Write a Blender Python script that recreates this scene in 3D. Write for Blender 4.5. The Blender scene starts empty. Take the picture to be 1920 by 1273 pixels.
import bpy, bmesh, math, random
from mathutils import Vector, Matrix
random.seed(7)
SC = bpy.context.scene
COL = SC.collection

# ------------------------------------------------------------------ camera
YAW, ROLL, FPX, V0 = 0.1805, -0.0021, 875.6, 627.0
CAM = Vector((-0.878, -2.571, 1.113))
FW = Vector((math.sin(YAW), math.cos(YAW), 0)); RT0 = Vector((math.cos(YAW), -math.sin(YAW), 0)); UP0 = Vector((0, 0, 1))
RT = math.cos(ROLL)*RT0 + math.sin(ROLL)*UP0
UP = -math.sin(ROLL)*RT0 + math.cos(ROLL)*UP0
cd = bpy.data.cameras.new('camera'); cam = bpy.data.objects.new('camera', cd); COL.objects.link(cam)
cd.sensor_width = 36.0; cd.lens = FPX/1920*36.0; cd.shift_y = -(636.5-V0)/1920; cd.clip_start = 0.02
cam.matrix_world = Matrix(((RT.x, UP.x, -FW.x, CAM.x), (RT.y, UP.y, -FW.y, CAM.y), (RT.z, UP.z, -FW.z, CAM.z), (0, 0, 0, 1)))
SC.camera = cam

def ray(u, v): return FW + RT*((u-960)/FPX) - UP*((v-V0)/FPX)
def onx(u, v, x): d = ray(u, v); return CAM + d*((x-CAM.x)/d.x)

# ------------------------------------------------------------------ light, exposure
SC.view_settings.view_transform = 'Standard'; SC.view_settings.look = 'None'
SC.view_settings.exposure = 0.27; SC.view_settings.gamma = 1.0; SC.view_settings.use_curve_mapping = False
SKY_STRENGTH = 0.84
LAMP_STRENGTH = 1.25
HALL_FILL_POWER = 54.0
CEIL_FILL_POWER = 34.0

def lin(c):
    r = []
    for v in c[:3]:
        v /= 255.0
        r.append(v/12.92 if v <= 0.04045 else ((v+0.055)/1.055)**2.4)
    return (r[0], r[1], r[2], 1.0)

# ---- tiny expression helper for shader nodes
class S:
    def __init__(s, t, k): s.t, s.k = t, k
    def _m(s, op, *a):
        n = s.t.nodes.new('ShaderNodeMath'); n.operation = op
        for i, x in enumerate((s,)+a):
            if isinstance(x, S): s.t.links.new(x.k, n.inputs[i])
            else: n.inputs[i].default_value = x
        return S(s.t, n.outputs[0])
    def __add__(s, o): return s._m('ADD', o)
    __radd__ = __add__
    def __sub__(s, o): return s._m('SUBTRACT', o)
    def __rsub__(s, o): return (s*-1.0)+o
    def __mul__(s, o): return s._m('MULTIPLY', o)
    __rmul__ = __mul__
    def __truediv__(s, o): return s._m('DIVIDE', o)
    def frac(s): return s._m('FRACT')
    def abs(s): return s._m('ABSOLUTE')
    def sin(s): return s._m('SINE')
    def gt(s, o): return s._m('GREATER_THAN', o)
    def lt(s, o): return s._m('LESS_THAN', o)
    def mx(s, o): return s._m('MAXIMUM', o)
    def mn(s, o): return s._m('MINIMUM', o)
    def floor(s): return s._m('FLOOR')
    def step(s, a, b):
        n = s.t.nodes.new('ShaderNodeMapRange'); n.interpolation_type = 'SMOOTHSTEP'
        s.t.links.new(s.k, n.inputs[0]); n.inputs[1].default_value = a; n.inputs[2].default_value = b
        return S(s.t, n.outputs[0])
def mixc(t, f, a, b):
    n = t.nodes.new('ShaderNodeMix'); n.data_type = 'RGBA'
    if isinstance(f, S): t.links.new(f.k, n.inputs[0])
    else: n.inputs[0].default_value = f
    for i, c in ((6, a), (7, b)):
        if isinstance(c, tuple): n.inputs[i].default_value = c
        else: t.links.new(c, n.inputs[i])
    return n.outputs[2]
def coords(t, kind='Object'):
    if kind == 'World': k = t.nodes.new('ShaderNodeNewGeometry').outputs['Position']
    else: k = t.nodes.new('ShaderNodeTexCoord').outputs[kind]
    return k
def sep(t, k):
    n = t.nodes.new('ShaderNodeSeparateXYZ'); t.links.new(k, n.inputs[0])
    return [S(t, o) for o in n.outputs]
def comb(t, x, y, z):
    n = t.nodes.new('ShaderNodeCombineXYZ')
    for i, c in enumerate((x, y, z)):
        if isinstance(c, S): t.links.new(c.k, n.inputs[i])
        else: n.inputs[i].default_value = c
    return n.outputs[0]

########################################

## WRITTEN PROBLEM
Without changing anything, quote the lines from the top of the data to the line that contains "COL = SC.collection", including that line.

## REPLY
Write a Blender Python script that recreates this scene in 3D. Write for Blender 4.5. The Blender scene starts empty. Take the picture to be 1920 by 1273 pixels.
import bpy, bmesh, math, random
from mathutils import Vector, Matrix
random.seed(7)
SC = bpy.context.scene
COL = SC.collection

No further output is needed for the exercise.